What I read they're saying is that with the advent of high density SMT designs
(components like 0402's or even 0201's!), it is possible, and acceptable to go
down to .025" land spacing, and how grid based placements are now being based
on a .5mm with a subdivision of .05mm to get away all the random placements
that the .100" grid gives you when incorporating PTH and SMT within the same
board. So yes, you CAN go to .025" spacing but you still gotta think about
what you're putting that close together, and if that's something that you want
to risk. Resistors and capacitors? Sure, I would say no problem (if it's going
to reflowed, not waved) But I sure would hesitate putting J-leaded parts that
close. Not that it's not ever been done, because I've had to build SIMM's just
like that before, there was no choice, the parts HAD to be that close, but let
me tell you it was truely a nightmare to rework. We couldn't really inspect
the solder joints except for the ones on the outside periphery, just had to
test it and if it failed it was like a scavenger hunt trying to find out what
was wrong (this was a "T" shaped 256MB SIMM)...it was double sided too.

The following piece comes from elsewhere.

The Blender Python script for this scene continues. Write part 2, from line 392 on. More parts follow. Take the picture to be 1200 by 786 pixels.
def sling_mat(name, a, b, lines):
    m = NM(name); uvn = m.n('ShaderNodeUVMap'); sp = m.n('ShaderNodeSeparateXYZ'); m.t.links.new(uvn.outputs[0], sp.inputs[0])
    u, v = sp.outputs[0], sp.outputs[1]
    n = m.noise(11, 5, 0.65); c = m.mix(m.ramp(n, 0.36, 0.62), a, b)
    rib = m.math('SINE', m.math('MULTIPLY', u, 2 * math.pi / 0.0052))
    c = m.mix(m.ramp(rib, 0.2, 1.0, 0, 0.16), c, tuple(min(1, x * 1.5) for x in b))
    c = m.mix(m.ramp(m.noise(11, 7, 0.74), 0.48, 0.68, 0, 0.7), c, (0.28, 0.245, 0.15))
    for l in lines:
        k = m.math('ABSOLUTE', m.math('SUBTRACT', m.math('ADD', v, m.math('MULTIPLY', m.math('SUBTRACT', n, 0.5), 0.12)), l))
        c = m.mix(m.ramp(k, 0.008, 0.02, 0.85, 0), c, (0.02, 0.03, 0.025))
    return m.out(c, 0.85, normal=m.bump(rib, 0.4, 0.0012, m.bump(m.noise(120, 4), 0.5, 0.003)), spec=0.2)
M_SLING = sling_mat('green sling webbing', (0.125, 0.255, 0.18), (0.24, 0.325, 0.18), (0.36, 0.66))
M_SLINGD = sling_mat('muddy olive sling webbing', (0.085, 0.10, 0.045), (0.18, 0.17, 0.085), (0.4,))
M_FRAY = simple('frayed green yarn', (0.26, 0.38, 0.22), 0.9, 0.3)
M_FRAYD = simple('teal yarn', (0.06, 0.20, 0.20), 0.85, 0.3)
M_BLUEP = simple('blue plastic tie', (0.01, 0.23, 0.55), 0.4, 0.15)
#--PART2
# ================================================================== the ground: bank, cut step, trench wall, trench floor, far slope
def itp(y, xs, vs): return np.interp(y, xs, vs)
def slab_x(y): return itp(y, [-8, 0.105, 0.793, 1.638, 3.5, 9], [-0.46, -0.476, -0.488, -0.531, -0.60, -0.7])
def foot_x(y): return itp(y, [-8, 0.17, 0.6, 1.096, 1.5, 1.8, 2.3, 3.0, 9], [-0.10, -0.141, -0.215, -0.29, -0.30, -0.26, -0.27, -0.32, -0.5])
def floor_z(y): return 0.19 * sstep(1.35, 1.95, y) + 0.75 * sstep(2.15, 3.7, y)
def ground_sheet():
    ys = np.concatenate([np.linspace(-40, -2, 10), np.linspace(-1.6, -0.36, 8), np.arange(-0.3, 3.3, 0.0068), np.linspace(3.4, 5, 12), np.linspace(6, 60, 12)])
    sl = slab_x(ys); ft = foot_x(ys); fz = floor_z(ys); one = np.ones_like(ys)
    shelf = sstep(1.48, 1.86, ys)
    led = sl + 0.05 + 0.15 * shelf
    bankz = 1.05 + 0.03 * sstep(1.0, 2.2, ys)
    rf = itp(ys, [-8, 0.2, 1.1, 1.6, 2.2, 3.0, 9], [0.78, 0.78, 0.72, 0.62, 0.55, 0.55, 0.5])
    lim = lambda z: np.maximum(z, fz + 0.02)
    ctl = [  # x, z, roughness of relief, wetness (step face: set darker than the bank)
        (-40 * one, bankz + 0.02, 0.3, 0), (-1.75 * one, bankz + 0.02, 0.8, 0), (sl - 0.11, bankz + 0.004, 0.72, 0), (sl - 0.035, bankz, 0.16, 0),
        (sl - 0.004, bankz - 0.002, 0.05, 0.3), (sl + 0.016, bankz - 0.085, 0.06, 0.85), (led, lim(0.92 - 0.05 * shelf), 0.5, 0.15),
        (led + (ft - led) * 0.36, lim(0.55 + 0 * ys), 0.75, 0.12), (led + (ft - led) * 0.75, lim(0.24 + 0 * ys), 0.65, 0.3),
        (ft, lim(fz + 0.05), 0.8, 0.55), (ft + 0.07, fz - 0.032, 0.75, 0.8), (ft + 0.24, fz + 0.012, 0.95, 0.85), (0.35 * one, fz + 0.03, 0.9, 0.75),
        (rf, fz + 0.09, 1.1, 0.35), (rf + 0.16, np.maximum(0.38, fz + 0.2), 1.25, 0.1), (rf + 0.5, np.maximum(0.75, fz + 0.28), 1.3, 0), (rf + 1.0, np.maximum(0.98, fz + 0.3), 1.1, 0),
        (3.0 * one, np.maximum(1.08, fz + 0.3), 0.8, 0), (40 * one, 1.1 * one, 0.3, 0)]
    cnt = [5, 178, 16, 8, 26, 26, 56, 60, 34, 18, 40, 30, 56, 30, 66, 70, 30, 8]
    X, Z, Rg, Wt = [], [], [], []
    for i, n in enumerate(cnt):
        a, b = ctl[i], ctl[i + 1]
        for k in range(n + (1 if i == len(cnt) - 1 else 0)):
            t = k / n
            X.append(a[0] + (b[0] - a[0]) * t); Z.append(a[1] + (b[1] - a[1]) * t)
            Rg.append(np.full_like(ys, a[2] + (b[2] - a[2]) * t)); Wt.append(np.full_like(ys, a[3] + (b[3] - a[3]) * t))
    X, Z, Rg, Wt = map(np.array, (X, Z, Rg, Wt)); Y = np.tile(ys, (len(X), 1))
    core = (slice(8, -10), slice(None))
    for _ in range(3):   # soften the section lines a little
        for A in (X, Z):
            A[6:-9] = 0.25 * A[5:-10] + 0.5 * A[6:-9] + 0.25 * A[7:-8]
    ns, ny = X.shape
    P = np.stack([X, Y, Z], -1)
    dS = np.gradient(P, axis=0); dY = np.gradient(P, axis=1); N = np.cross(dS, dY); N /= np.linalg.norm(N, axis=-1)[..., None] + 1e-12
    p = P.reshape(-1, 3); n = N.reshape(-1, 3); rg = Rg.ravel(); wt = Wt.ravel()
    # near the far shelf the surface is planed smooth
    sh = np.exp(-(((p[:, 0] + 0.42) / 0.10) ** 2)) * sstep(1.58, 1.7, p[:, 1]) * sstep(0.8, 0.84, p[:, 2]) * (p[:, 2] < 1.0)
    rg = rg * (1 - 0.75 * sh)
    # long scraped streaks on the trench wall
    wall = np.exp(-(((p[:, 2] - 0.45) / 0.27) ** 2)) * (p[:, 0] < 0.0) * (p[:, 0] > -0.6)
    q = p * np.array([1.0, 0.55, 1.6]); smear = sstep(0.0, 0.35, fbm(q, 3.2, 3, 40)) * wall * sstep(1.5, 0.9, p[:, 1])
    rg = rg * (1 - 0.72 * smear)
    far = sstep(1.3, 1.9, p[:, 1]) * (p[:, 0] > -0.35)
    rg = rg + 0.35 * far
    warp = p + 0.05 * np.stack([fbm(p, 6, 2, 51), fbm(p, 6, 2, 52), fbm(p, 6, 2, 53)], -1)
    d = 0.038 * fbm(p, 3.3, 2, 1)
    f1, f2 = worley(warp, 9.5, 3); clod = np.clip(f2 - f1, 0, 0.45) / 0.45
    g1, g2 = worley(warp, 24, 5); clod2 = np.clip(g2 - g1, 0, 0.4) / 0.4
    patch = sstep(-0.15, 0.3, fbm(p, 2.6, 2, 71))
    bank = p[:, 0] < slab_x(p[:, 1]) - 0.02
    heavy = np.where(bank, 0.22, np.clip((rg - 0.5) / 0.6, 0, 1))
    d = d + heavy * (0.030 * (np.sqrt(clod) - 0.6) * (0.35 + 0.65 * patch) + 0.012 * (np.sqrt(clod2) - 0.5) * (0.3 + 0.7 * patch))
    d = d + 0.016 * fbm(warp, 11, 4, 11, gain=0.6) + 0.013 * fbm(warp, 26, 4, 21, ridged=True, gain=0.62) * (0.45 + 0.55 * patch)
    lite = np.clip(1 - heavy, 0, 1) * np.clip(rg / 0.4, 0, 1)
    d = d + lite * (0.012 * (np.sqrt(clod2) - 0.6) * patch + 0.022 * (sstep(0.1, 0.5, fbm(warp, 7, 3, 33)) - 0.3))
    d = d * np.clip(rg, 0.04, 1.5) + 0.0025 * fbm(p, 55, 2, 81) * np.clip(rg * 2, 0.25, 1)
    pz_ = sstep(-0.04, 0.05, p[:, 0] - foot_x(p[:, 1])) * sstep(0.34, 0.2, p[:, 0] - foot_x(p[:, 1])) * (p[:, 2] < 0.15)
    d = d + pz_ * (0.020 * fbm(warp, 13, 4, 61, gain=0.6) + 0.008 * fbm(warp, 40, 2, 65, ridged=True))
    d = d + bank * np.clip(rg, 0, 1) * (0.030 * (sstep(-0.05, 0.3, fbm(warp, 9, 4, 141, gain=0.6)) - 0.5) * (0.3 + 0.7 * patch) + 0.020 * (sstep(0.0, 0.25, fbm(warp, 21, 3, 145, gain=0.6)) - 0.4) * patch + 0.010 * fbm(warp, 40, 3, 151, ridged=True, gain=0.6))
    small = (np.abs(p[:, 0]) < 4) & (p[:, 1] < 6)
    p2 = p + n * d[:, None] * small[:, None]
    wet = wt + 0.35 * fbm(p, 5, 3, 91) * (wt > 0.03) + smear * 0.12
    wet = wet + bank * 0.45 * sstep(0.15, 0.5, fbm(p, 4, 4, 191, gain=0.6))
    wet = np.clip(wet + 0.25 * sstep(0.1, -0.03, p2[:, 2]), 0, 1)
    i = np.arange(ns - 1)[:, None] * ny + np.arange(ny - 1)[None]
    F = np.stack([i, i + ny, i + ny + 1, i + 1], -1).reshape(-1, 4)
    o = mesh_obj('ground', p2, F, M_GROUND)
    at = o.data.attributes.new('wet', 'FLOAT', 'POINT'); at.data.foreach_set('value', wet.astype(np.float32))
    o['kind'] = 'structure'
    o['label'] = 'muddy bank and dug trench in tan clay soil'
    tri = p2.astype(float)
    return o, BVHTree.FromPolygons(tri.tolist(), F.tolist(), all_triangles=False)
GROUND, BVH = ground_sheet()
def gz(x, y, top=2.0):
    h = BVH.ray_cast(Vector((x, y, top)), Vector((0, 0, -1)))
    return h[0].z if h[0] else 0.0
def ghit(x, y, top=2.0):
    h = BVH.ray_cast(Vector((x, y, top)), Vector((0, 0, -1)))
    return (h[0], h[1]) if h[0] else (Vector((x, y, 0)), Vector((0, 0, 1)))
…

     You say your board is pretty crowded, have you done everything that you
can to save some space? The only reason I ask that is because I see a lot of
boards that are really packed, and a lot of the time much of the space is
taken up by individual resistors and capacitors, and I'm suprized that I don't
see more chip networks and capacitor arrays in use than I do. To me, that
seems like it would be a tremendous amount of space savings, they're the size
of a 1206 and you put 4-resistors down with each placement cycle. You not only
save space, but increase throughput too.